Elles font largement l'objet de réprobation, sauf chez ceux des Africains qui, dans l'immédiat, en profitent.
La France n'est plus le miroir de l'Afrique
La Françafrique est-elle morte?
Ce fut une histoire passablement sale. Elle n'est pas encore morte et enterrée. Mais elle est condamnée à terme. Un cycle historique malheureux est sur le point de s'achever. Nous assistons à ses derniers soubresauts. La vérité est qu'aujourd'hui, la France ne représente plus «le soleil» des Africains. Elle le représentera encore moins dans le futur. Elle n'est plus le miroir où vient se refléter leur vie, leur travail et leur langage. Le dynamisme du continent a ses sources ailleurs, alors qu'une autre géographie se met en place. Il nous faut prendre acte de ces déplacements de fonds et tourner le dos aux anachronismes.
Que vous inspirent les récentes déclarations de l'avocat Robert Bourgi sur la Françafrique?

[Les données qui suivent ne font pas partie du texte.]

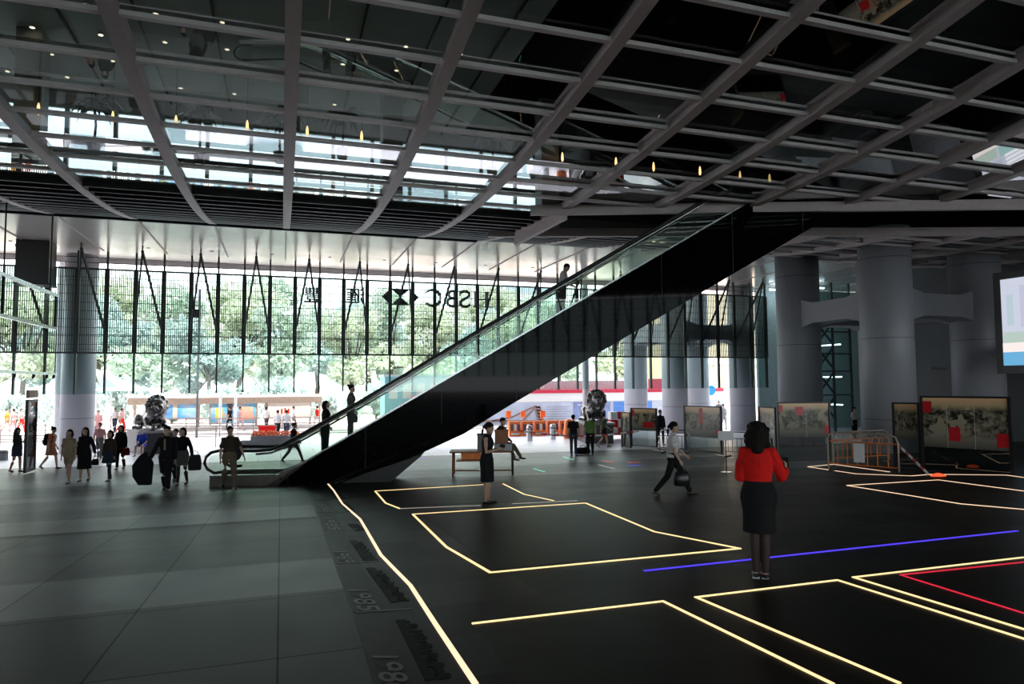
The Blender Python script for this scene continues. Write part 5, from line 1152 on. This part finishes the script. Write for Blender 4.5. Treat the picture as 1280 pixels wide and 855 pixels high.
def shrub_mesh(seed, m):
    rn = random.Random(seed); o = empty('street_shrub', (0,0,0)); sb = MB()
    for i in range(5): sb.tube([(0,0,0),(rn.uniform(-.6,.6),rn.uniform(-.4,.4),1.2)], .05, 6)
    sb.build('stem', M_BARK, o); b = MB()
    for k in range(9):
        c = Vector((rn.uniform(-3,3), rn.uniform(-.8,.8), rn.uniform(.7,1.9))); r_ = rn.uniform(.7,1.1)
        for i in range(170):
            d = Vector((rn.gauss(0,1), rn.gauss(0,1), rn.gauss(0,1))).normalized(); p = c+d*r_*rn.uniform(.6,1.05); p.z = max(.1, p.z)
            s = rn.uniform(.14,.26); x = Vector((rn.gauss(0,1), rn.gauss(0,1), rn.gauss(0,.6))).normalized(); y = x.cross(Vector((rn.gauss(0,1), rn.gauss(0,1), rn.gauss(0,1)))).normalized()
            b.quad(p-x*s, p-y*s*.6, p+x*s, p+y*s*.6)
    b.build('foliage', m, o, fix=False); return o
sp0 = None
for i, (x, N) in enumerate([(20,68),(90,66),(150,69),(215,66),(285,68),(350,66),(415,69),(470,67),(600,67),(690,69),(770,67)]):
    A = onN(x, 500, N)
    if sp0 is None: sp0 = shrub_mesh(5, LEAFS[2]); o = sp0
    else: o = copytree(sp0)
    o.location = (A.x, N, -3.42); o.rotation_euler.z = (i*2.1) % .5; o.scale = (.72, .8, 1.0+.25*(i % 3)); tag(o, 'low pale green shrub behind the tram stop, below the tree crowns', 'shrub', 'shrubs behind the tram stop')
TR_ = [(205,75,1.0,0),(150,82,1.1,2),(262,70,.82,2),(300,84,1.15,1),(352,72,.85,0),(395,88,1.1,2),(440,76,.9,1),(490,90,1.15,0),(540,80,1.0,1),(590,92,1.2,2),(640,78,.95,1),(700,95,1.2,0),(30,78,1.0,1),(85,90,1.15,2),(-60,80,1.1,0),(770,88,1.15,1),(840,98,1.3,0),(330,100,1.35,0),(610,104,1.45,1),(120,104,1.4,1),(460,106,1.4,2)]
used = set()
for i, (x, N, s, k) in enumerate(TR_):
    A = onN(x, 500, N); o = protos[k] if k not in used else copytree(protos[k]); used.add(k)
    o.location = (A.x, N, -3.42); o.scale = (s*1.2, s*1.2, s*1.25); o.rotation_euler.z = i*1.3
    tag(o, ['mid green leafy tree across the road beyond the glass screen', 'yellow-green leafy tree across the road beyond the glass screen', 'blue-green leafy tree across the road beyond the glass screen'][k], 'tree', 'trees across the road')
fb = empty('far_building', label='pale office block with window bands rising above the trees', cat='building')
A, B_ = onN(590, 335, 150), onN(690, 335, 150); MB().box((A.x, 150, -4), (B_.x, 165, 32)).build('wall', mat('pale_concrete', (.5,.52,.52), .7), fb)
for i in range(9): MB().box((A.x+.5, 149.9, 2+i*3.2), (B_.x-.5, 150, 3.4+i*3.2)).build('window_band', mat('pale_window', (.25,.33,.38), .3), fb)
fb = empty('stone_building', label='sunlit beige stone building with an arched window between the columns', cat='building')
A, B_ = onN(880, 440, 75), onN(985, 440, 75); MB().box((A.x, 75, -4), (B_.x+14, 90, 16)).build('wall', mat('sunlit_stone', (.62,.5,.38), .8), fb)
b = MB(); c = onN(903, 455, 74.9); b.prism([(c.x+1.3*math.cos(a), 74.85, c.z+1.3*math.sin(a)) for a in [PI*i/12 for i in range(13)]]+[(c.x-1.3, 74.85, c.z-3), (c.x+1.3, 74.85, c.z-3)], (0,.15,0)); b.build('arch_window', M_BEIGE, fb)
MB().box((A.x-.2, 74.7, 2.2), (B_.x+14, 75, 2.6)).build('cornice', M_WHITE, fb)
A = onN(889, 493, 50); o = empty('round_road_sign', (A.x, 50, -3.42), label='round blue road sign on a pole between the columns', cat='sign'); MB().cyl((0,-.03,2.65),(0,.03,2.65),.42,20).build('disc', cloth('sign_blue', (.05,.3,.7)), o); MB().cyl((0,.05,0),(0,.05,3.0),.04,8).build('pole', M_STEEL, o)
for o in list(COL.objects):
    if o.type == 'MESH' and o.parent is None and 'kind' not in o and 'category' not in o: print('UNTAGGED', o.name)
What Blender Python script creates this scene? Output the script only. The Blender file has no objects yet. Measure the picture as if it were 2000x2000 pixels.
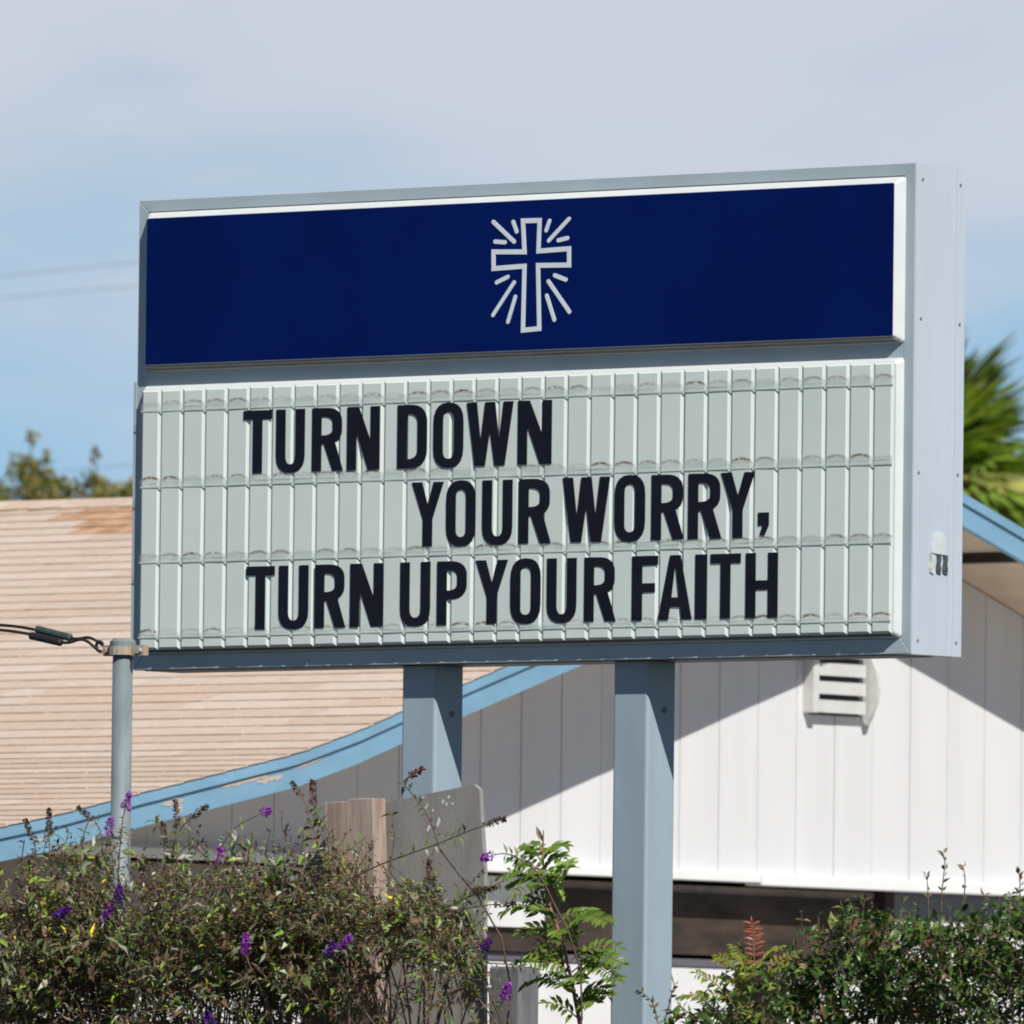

Elles confirment ce que tout le monde savait. Que nul ne les trouve scandaleuses et qu'elles ne fassent l'objet d'aucune enquête internationale en Afrique et en France en dit long sur où nous en sommes. Les pratiques de corruption mutuelle entre certains dirigeants français et des dirigeants africains relèvent de crimes très graves —aussi graves que ceux pour lesquels on n'hésite pas à traîner devant la Cour pénale internationale tel dictateur déchu.